▸ **Data excerpt**:
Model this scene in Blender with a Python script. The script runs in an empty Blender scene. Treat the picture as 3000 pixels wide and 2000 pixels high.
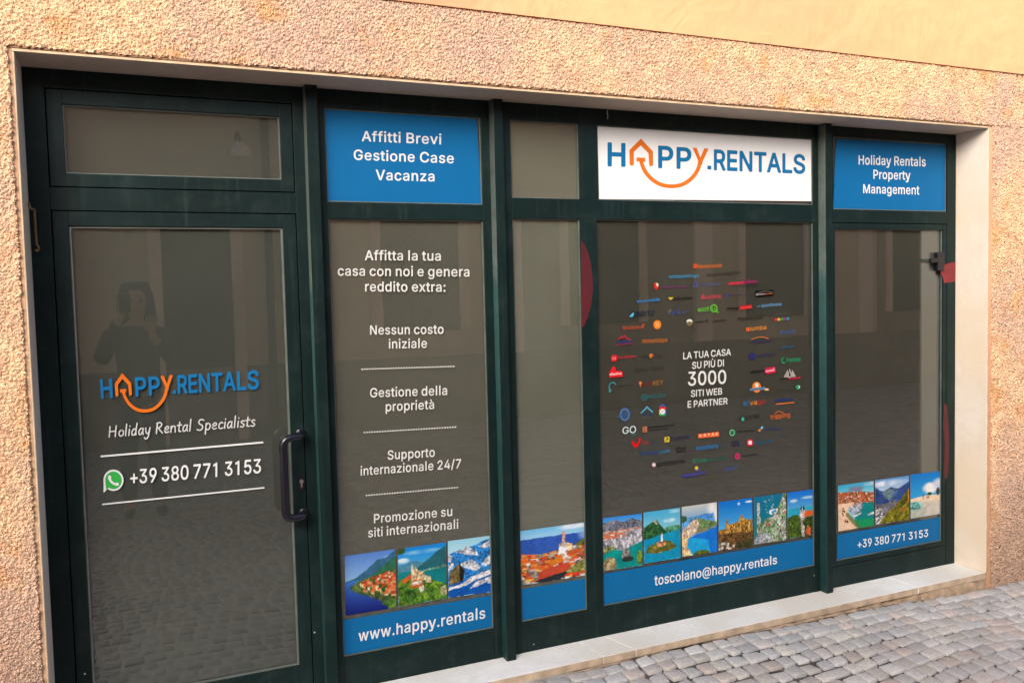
import bpy, bmesh, math, random
import numpy as np
from mathutils import Vector, Matrix
from mathutils.geometry import tessellate_polygon

random.seed(7)
rng = np.random.default_rng(11)
scene = bpy.context.scene
col = scene.collection
R = math.radians

# ------------------------------------------------------------------ camera
F_PX = 2532.65                       # focal length in pixels of a 3000 px wide frame
YAW, PITCH, ROLL = R(23.806), R(-3.178), R(-1.398)
CAM = Vector((0.3198, -3.6294, 1.6804))
fwd = Vector((math.sin(YAW)*math.cos(PITCH), math.cos(YAW)*math.cos(PITCH), math.sin(PITCH)))
rt0 = Vector((math.cos(YAW), -math.sin(YAW), 0)); up0 = rt0.cross(fwd)
rt = math.cos(ROLL)*rt0 + math.sin(ROLL)*up0
up = -math.sin(ROLL)*rt0 + math.cos(ROLL)*up0
cd = bpy.data.cameras.new("camera"); cam = bpy.data.objects.new("camera", cd); col.objects.link(cam)
cam.matrix_world = Matrix(((rt.x, up.x, -fwd.x, CAM.x), (rt.y, up.y, -fwd.y, CAM.y), (rt.z, up.z, -fwd.z, CAM.z), (0, 0, 0, 1)))
cd.sensor_width = 36; cd.lens = 36*F_PX/3000; cd.clip_start = 0.02; cd.clip_end = 600
scene.camera = cam

# ------------------------------------------------------------------ light
SUN = Vector((-0.52, -0.72, 0.50)).normalized()       # direction towards the sun
el = math.asin(SUN.z); az = math.atan2(SUN.x, SUN.y)
w = bpy.data.worlds.new("World"); scene.world = w; w.use_nodes = True
wn = w.node_tree; wn.nodes.clear()
sky = wn.nodes.new("ShaderNodeTexSky"); sky.sky_type = 'NISHITA'; sky.sun_disc = False
sky.sun_elevation = el; sky.sun_rotation = az; sky.air_density = 1.0; sky.dust_density = 2.5; sky.ozone_density = 1.0
bg = wn.nodes.new("ShaderNodeBackground"); bg.inputs[1].default_value = 0.125
wo = wn.nodes.new("ShaderNodeOutputWorld")
wn.links.new(sky.outputs[0], bg.inputs[0]); wn.links.new(bg.outputs[0], wo.inputs[0])
sd = bpy.data.lights.new("sun", 'SUN'); sd.energy = 1.75; sd.angle = R(32); sd.color = (1.0, 0.945, 0.87)
so = bpy.data.objects.new("sun", sd); col.objects.link(so)
so.rotation_euler = SUN.to_track_quat('Z', 'Y').to_euler()
scene.view_settings.view_transform = 'Standard'; scene.view_settings.look = 'None'
scene.view_settings.exposure = 1.30; scene.view_settings.gamma = 1.0
scene.render.engine = 'CYCLES'
scene.cycles.max_bounces = 8; scene.cycles.transparent_max_bounces = 12
scene.cycles.caustics_reflective = False; scene.cycles.caustics_refractive = False

# ------------------------------------------------------------------ helpers
def lin(c):
    return tuple((v/255/12.92 if v/255 <= 0.04045 else ((v/255+0.055)/1.055)**2.4) for v in c)
KPRINT = 0.62                         # ink is a little darker than the colour it shows in daylight
def ink(c):
    return tuple(v*KPRINT for v in lin(c))

def ray(u, v):
    return rt*((u-1500)/F_PX) + up*((1000-v)/F_PX) + fwd
def at(u, v, y):
    """where a feature measured in the 3000 x 2000 photograph lies on the facade plane at depth y"""
    d = ray(u, v); t = (y-CAM.y)/d.y
    return CAM + d*t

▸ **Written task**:
Quote, exactly and only, the lines from the first line of the data above through the line containing "R = math.radians". The pictures do not belong in it.

▸ **Complete response**:
Model this scene in Blender with a Python script. The script runs in an empty Blender scene. Treat the picture as 3000 pixels wide and 2000 pixels high.
import bpy, bmesh, math, random
import numpy as np
from mathutils import Vector, Matrix
from mathutils.geometry import tessellate_polygon

random.seed(7)
rng = np.random.default_rng(11)
scene = bpy.context.scene
col = scene.collection
R = math.radians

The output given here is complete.